[linux-audio-dev] MIDI groove theory

Steve Harris S.W.Harris at ecs.soton.ac.uk
Wed Aug 11 07:15:14 UTC 2004


On Tue, Aug 10, 2004 at 03:20:51 -0400, Dave Robillard wrote:
> As I understand MTC, it's just a byte sent so many times a quarter note,
> so I think doing groove this way for all MTC speaking apps would be
> feasible.  (is that ever going to eat MIDI bandwidth though...)

I think thats MIDI clock, but I'm not sure.

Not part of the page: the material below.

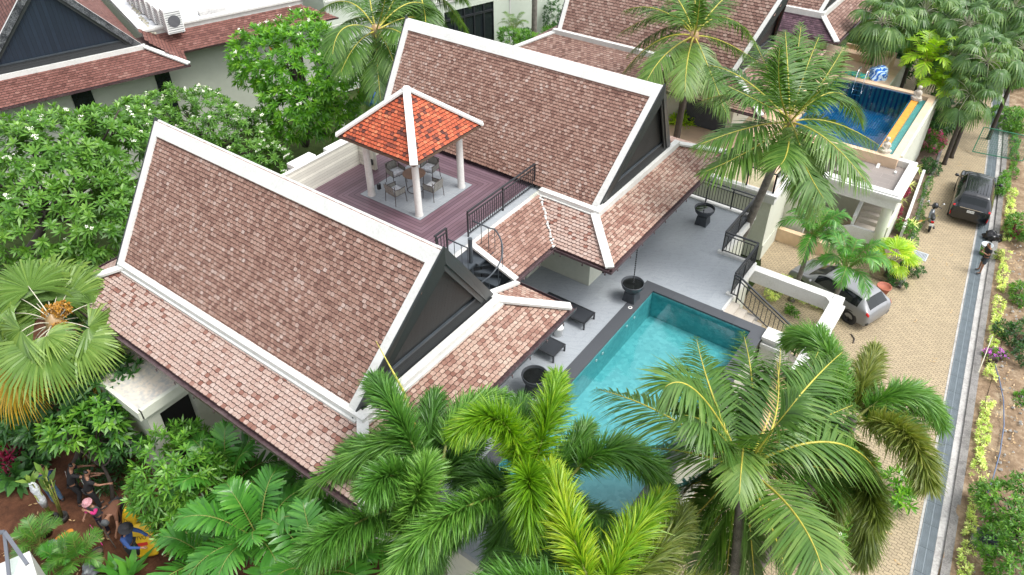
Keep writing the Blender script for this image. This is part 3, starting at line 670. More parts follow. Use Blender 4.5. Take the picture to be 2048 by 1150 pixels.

Personally, I'm a big fan of MIDI clock, because it plays well with
modular synths (software and hardware), but I think its difficult to sync
to in typical sequencer applications. 

> As another related problem I need to make sooperlooper aware of when bar
> divisions are (so looping is accurate and not prone to drift), and I
> don't think MTC is adequate for that..  I think to really take control
> of the entire system's timing a master time app will be needed that
> speaks many different languages (MTC and probably jack transport,
> others?)

I would just speak jack transport, and let specific tools do the jack
transport <-> MTC sync work. Better to have code in just one place.
I rememebr seeing a discussion about MTC<->JACK sync on IRC, or a list, I
think someone was working on it, but I'm not sure if its done. Its not
easy.

> Essentially I just need the best way to sync up seq24 and sooperlooper,
> and get the BPM in to any app (ie synths and effects racks).  Groove
> would be nice though.

Groove should be a feature of individual apps IMHO, it makes sense to
apply it to (say) a drum sequence, but you wouldnt neccesarily want it
applied to bassline sequencing or a delay. Groove is orthogonal to sync;
you can apply one without the other.